I learned a lot about company provided term life insurance vs open market policies when I turned 46 (I'm 62 now). My husband and I went to a financial planner -fee based to plan a budget for college savings for our kids (in junior high at that time). He wanted to
know our life ins info and the premiums we paid at that time. I had a company -provided term life ins for 5x my income. It was dirt cheap when I first got it (about age 29) but it kept escalating each 5 years based on my age without me realizing it -payroll deduction-no notice in mail! By the time I was 46, I was paying $750 a year for $200k
Payout. My financial advisor suggested I go to a web site and apply on the open market! I got a policy for $230 a year for 15 year flat rate term for same $200k payout!. My employer (us post office) offered a no blood test type
FEGLI ins. Problem with that is all employees are grouped together (high risk with low risk). I was low risk paying the average rate I then dropped my fed policy other than the free one and saved $500+ a year. Once I turned 54, my open market policy was set to expire in 7 years so I went out again to insure.com or other site and found a 20 year flat term $500k policy to cover me to age 74 for just $1200 a year.
As for why I do it? I'm a fed retiree w no survivor benefit for my husband (50% survivor cost 10% of yearly annuity or about $3500 a year). So we would have given up $3500 a year for my hubby to get half my fed pension. I've been retired from Feds since March 31 09 (8 years 9 mos). If I die tomorrow, my husband gets no fed pension (now worth $41k a year after a few COLAs). So instead, he will get
$500 k tax free money to divvy up for the next 20-30 years (he's almost 60). With the 50% annuity fed option, had we opted for that, he would have rec'd 20 k a year for his life (at a cost of $3500 for each year of my retirement prior to my death - 9 years and counting now (whenever that may be).

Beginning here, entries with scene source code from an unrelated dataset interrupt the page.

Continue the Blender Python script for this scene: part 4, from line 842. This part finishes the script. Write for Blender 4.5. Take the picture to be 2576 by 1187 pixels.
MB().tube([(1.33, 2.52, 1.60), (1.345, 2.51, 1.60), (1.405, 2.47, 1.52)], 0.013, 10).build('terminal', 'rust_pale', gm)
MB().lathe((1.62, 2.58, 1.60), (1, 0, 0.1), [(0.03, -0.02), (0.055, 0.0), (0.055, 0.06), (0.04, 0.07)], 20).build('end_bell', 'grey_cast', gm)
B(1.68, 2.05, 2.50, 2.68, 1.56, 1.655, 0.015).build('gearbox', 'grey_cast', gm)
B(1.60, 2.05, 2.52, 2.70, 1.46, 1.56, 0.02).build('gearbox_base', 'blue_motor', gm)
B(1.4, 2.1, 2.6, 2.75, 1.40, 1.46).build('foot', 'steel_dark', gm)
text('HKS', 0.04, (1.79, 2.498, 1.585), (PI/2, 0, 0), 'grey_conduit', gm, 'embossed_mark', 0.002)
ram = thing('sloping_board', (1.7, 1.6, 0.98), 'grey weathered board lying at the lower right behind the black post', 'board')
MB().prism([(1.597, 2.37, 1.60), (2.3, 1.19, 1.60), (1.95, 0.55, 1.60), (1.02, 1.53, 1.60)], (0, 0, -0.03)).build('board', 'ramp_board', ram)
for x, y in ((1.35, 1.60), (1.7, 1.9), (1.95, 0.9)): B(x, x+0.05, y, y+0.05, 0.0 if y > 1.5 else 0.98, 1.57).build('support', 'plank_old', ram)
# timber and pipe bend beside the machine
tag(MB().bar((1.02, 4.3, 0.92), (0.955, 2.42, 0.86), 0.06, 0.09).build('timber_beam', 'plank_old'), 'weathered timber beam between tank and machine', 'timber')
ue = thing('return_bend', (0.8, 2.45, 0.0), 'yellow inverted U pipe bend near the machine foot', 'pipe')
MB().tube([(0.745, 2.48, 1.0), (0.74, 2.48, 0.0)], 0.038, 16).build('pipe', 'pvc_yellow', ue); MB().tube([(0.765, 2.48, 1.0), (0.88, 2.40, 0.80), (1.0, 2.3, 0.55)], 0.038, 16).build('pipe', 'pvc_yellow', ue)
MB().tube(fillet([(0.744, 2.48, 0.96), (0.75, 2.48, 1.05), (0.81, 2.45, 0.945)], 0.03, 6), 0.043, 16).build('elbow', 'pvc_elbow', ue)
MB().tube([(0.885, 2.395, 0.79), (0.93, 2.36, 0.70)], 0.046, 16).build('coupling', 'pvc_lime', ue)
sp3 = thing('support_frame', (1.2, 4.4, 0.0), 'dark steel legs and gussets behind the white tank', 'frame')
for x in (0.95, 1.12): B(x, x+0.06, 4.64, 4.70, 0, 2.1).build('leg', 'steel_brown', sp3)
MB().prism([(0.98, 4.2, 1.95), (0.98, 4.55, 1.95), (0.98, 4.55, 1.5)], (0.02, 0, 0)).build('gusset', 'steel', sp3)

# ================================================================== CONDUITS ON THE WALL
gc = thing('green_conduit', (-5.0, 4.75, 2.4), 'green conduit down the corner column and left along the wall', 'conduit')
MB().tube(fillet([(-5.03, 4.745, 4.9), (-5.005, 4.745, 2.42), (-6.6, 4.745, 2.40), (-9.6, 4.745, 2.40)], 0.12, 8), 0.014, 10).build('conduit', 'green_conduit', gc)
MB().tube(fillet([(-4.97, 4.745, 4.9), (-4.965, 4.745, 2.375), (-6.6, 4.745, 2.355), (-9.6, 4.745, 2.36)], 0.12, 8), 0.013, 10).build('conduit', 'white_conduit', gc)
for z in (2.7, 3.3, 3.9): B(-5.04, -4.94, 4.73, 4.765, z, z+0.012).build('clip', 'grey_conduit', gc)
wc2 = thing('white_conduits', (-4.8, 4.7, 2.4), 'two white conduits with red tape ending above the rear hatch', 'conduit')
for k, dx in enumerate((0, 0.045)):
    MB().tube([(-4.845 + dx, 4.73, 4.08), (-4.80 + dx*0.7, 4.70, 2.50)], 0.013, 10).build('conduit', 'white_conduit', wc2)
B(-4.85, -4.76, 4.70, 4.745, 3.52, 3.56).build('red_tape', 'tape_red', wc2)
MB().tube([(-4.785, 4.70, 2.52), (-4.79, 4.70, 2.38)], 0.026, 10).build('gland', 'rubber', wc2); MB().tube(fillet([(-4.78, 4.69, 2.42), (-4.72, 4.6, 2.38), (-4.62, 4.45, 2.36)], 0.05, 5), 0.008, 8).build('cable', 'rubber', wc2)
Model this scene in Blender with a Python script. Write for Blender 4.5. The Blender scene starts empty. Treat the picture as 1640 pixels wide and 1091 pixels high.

In addition, we bought Him a 20 year term policy (till he's 75 at the low rate of $1300 a year flat rate). We got this since I will Not receive his SSA as a fed pensioner (which will be at least $28k a year even if he applies at age 62 (2 years from now).
We have 2 late 20's kids both financially independent - hallelujah!) and a granddaughter from DD and her hubby.
The cost of keeping these term policies are so cheap in the scheme of things so we will definitely keep them!
They will help surviving spouse with Income loss if one of us dies by age 74 or 75 and if not,(they expire before we do, no biggie!) We will be really set either way by that time !
I hope this makes sense. 2 things I learned: open market term life is way to go. Get a 30 year policy if it makes sense. It's always higher to get a policy when you're older. Also, Whole life ins is a BIG waste of money.
We are set to pay off house in a few years and have healthy IRAs and pensions. Life ins will be cheap icing on the cake if one of us dies before 74/75 (I sure hope not).